Given instruction >>
Where a line contains the word "picture", copy that line.
— Begin —
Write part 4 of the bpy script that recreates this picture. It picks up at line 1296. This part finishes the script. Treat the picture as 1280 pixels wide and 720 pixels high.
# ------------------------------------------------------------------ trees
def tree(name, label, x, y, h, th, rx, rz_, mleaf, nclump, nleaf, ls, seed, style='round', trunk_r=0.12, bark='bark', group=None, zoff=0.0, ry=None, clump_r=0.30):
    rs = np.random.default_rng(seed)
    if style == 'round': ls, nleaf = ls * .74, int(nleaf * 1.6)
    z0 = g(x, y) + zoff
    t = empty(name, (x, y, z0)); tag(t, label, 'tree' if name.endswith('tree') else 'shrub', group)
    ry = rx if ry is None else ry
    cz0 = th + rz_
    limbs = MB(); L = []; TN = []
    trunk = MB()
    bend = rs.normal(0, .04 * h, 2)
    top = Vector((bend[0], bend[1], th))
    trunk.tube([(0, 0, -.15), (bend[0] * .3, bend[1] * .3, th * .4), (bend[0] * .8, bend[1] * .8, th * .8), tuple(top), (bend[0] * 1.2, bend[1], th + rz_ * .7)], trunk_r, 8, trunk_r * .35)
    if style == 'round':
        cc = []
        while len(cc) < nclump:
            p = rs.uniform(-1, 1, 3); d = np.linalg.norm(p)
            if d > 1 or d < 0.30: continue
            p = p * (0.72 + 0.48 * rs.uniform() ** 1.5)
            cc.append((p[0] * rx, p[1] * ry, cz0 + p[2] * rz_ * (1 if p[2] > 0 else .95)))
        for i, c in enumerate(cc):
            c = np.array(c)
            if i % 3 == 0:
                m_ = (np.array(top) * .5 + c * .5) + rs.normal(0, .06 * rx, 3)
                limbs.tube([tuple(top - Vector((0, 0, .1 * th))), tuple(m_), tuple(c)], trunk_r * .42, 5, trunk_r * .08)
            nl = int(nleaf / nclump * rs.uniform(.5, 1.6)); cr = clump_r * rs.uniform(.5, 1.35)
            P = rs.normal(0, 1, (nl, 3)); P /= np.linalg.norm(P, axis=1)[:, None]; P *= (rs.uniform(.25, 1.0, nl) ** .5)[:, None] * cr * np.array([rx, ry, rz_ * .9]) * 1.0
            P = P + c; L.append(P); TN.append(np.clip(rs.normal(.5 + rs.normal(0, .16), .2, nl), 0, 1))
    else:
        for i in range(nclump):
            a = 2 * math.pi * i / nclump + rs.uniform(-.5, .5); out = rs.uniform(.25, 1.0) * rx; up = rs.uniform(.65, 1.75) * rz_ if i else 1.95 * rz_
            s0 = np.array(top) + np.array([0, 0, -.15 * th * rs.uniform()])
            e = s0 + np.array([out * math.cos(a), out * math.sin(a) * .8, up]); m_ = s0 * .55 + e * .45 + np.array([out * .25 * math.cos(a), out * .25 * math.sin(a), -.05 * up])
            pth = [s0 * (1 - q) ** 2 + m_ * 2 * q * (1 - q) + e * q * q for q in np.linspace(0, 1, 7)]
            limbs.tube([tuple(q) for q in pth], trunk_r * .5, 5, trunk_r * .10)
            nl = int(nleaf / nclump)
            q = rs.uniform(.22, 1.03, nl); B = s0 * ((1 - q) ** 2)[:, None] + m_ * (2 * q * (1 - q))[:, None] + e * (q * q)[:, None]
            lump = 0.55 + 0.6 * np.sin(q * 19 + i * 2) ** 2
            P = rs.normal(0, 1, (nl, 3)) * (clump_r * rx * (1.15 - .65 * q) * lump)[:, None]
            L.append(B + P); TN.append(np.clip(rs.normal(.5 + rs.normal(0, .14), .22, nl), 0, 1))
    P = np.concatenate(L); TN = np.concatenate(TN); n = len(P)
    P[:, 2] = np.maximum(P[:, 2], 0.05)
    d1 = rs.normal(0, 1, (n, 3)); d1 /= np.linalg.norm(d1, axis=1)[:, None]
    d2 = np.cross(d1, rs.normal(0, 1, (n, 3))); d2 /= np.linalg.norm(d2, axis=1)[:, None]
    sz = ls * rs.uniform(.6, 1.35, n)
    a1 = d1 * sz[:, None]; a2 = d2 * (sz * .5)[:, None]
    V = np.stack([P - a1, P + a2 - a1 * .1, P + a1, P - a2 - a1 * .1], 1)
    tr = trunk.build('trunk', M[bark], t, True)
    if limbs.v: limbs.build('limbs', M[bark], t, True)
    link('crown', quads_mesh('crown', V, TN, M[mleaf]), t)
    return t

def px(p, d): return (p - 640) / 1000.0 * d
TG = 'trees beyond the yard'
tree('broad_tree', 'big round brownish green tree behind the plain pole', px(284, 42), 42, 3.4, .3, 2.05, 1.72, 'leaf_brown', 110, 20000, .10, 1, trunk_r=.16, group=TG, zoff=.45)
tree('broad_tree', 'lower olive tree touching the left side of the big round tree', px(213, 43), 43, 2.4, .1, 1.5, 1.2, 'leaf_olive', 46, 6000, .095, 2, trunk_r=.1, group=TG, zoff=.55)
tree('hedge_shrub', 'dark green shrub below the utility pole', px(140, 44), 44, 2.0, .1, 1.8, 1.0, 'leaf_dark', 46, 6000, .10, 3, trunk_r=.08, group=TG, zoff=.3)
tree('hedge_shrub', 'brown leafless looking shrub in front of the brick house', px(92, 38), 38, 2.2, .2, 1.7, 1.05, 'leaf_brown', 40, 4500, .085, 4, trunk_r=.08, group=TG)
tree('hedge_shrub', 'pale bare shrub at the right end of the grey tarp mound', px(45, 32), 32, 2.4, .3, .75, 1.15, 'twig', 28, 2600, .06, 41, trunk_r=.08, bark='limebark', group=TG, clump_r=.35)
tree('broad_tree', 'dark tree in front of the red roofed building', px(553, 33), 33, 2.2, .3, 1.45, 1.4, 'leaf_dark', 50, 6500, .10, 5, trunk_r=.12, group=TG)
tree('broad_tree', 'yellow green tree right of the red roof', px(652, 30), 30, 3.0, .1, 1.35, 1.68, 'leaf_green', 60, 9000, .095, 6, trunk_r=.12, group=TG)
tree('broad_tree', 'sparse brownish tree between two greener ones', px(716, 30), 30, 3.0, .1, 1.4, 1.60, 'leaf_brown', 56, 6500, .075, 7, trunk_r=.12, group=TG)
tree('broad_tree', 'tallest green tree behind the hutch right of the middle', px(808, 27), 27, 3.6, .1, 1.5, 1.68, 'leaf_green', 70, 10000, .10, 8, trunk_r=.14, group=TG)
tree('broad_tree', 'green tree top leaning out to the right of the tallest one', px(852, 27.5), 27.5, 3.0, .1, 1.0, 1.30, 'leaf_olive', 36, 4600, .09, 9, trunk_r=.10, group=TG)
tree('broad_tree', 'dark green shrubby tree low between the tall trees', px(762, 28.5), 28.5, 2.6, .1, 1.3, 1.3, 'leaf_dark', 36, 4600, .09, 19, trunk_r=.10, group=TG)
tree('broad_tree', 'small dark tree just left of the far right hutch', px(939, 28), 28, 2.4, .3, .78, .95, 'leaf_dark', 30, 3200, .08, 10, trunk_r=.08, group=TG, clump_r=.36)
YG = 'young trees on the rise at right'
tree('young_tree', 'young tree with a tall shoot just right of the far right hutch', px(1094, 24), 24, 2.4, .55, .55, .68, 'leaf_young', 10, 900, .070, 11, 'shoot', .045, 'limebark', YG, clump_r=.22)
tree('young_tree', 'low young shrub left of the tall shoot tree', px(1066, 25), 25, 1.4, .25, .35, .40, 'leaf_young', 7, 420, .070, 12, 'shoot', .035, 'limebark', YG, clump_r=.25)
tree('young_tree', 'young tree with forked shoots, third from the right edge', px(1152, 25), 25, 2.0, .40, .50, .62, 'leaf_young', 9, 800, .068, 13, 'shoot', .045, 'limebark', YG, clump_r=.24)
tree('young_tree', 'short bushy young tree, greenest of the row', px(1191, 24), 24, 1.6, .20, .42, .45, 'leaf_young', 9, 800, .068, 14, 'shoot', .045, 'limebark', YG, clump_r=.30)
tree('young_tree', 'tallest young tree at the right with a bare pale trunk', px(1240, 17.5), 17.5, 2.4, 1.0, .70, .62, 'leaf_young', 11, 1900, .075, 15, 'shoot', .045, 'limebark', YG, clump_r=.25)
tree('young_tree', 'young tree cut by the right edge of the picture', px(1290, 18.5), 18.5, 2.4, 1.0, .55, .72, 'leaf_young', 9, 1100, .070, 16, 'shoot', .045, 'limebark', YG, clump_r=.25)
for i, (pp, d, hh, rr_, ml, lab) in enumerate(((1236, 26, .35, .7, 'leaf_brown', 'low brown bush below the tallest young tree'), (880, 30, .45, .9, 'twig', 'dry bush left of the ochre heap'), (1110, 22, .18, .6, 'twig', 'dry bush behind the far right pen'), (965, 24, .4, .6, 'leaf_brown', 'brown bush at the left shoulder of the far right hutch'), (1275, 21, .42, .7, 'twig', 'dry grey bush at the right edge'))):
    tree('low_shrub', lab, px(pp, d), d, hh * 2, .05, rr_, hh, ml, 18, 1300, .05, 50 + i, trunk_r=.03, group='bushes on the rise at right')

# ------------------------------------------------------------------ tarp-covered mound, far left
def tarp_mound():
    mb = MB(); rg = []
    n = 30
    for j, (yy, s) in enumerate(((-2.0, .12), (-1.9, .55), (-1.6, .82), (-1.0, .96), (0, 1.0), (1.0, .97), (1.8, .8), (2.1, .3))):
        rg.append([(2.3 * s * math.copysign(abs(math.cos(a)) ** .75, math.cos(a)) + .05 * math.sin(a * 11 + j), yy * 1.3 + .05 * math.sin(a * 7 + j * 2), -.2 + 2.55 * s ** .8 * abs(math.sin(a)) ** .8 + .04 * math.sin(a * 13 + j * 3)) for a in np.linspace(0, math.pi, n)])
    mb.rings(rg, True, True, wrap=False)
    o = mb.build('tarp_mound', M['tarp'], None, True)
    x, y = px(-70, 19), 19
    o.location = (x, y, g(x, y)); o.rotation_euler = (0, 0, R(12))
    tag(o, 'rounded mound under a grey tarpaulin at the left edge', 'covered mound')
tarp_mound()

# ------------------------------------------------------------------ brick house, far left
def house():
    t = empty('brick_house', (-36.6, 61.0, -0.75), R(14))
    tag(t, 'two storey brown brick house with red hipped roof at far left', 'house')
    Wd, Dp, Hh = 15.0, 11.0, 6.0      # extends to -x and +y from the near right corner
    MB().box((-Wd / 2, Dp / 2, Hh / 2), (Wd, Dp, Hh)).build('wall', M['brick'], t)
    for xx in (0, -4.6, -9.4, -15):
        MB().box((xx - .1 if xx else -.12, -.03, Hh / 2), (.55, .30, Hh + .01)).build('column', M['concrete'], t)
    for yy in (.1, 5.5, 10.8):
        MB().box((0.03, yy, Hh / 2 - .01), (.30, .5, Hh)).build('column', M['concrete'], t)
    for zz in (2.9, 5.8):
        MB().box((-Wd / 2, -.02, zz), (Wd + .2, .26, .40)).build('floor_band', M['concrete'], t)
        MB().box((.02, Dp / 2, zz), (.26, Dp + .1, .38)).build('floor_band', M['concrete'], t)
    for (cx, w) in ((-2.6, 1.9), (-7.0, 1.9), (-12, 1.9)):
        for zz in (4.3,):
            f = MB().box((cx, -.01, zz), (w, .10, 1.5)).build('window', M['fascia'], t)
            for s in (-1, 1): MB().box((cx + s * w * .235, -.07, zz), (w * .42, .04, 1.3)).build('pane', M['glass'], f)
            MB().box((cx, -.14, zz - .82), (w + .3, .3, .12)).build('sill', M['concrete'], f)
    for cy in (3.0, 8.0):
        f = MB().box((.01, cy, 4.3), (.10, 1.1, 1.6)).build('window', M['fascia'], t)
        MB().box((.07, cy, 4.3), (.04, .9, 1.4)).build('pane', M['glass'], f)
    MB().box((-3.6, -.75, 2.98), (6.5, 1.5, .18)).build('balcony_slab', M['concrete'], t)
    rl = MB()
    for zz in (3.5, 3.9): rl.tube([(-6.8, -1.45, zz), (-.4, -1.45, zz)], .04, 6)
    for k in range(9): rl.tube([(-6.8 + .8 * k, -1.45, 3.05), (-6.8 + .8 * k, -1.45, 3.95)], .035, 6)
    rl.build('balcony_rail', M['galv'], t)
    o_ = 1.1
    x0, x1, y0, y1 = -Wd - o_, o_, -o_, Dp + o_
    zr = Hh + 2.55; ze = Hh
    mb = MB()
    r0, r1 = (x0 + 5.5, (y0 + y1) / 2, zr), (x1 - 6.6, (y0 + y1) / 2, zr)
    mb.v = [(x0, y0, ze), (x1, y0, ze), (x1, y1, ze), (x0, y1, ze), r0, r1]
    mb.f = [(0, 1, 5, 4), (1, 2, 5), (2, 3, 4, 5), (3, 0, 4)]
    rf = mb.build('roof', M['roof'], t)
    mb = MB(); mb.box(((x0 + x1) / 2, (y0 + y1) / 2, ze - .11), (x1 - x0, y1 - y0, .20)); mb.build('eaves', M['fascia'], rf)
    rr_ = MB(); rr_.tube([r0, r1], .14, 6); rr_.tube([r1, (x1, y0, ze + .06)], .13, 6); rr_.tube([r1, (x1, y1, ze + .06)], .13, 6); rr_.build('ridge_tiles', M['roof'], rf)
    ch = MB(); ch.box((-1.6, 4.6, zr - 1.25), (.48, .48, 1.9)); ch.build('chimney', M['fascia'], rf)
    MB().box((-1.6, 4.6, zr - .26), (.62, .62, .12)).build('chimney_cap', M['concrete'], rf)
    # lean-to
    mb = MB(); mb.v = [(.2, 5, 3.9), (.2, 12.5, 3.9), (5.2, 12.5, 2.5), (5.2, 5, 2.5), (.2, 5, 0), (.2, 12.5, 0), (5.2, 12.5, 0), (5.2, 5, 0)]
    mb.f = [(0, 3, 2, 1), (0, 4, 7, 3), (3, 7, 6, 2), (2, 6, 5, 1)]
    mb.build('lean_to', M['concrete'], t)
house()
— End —
Solved problem >>
Write part 4 of the bpy script that recreates this picture. It picks up at line 1296. This part finishes the script. Treat the picture as 1280 pixels wide and 720 pixels high.
tree('young_tree', 'young tree cut by the right edge of the picture', px(1290, 18.5), 18.5, 2.4, 1.0, .55, .72, 'leaf_young', 9, 1100, .070, 16, 'shoot', .045, 'limebark', YG, clump_r=.25)